Julius Chambers, who loved controversial topics, had the following to say in his Brooklyn Daily Eagle column “Walks and Talks” of Jan. 9, 1914: “The ranks of the ideal rich are thinning. When one finds an immensely wealthy woman like Mrs. Harry Payne Whitney, formerly Gertrude Vanderbilt, modeling a statue like that memorializing the Titanic disaster — a work accepted over many competitors and accorded a place in Potomac Park at Washington — it is time to recognize the revolution in progress in New York society.
 

“No more ‘monkey dinners.’ No more girl bachelor suppers that last until daylight! No longer will the merely rich girl of the future trifle away her precious time “There will be exceptions, naturally, but they will be known.

“Hereafter the pampered ‘golden girl’ must cease to exist!

* * *
 

“The woman who has nothing but money to recommend her must marry a social troglodyte — a chap content to live on her income and to spend his time in a cave of his own, restricted to not more than two clubs in Manhattan where such creatures are tolerated.

“My prediction is that typical young women of great wealth in this city will lead in the movement for the elevation and enfranchisement of their sex! They have already comprehended the humiliations to which their mothers and grandmothers calmly submitted, so long as they could filch support from men.
 

“This is an era in which ‘grafters’ of all sorts are being exposed! At last, young women who have been resorting to every manner of trick and device to wheedle money from their fathers, brothers and husbands will see the reaction of their offenses upon their own sex!
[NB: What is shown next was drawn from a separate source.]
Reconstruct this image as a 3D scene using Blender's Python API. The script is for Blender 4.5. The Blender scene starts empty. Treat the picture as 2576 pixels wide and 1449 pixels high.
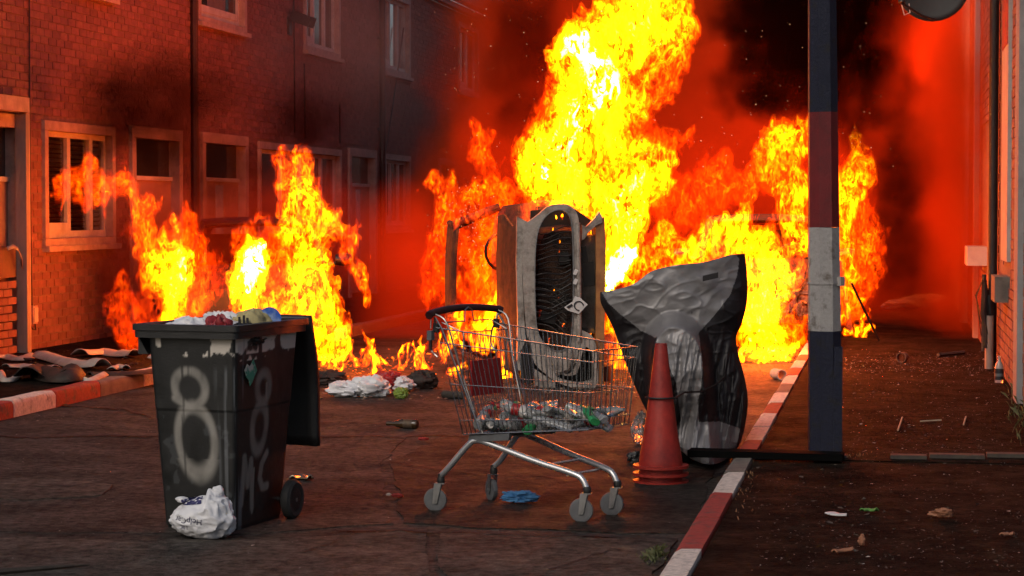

Not until they do comprehend the undignified character of their conduct is there hope for their regeneration.

“A few women like Helen Gould, Anne Morgan, Inez Milholland, Gertrude Vanderbilt and others are splendid exemplars of the new woman.

“The ‘idle rich’ women are disappearing from ‘society’ and are struggling for self improvement. They are found at lectures like those given by Miss Richards, a former newspaper woman of Washington, listening with intent faces to reviews of the current news. There are classes twice in every week, at two of the most fashionable hotels, where from 400 to 600 women of the best society are receiving instruction in the making of history. These ladies are becoming informed in politics; they are learning the provisions of the Constitution — a document about which many of them knew nothing. They are following the development of Egypt, under British administration; they have been studying the war in the Balkans and trying to comprehend the meaning of the downfall of decadent Turkey and the renaissance of glorious Greece. They are seen daily in the lecture rooms of Columbia, the University of New York and Adelphi, applying their minds to science, philosophy and law.

“A mere smattering of French no longer satisfies the sensible young woman, rich or poor; a knowledge of English is demanded. Poverty has ceased to be a bar to the acquirement of a complete education: the fact that many a working girl has raised herself into the intellectual class has dignified labor by gaining a large income. Such examples have had their effect upon previously pampered, idle rich girls.

“Women of the latter class must now be capable of doing something besides squandering the wealth of their fathers or husbands.

“They actually realize that great truth.

* * *

“The hour has already struck in which it is no longer respectable — outside of England or France — for a man to be supported by his wife. The British pre-nuptial settlement has belittled the race of Englishmen.”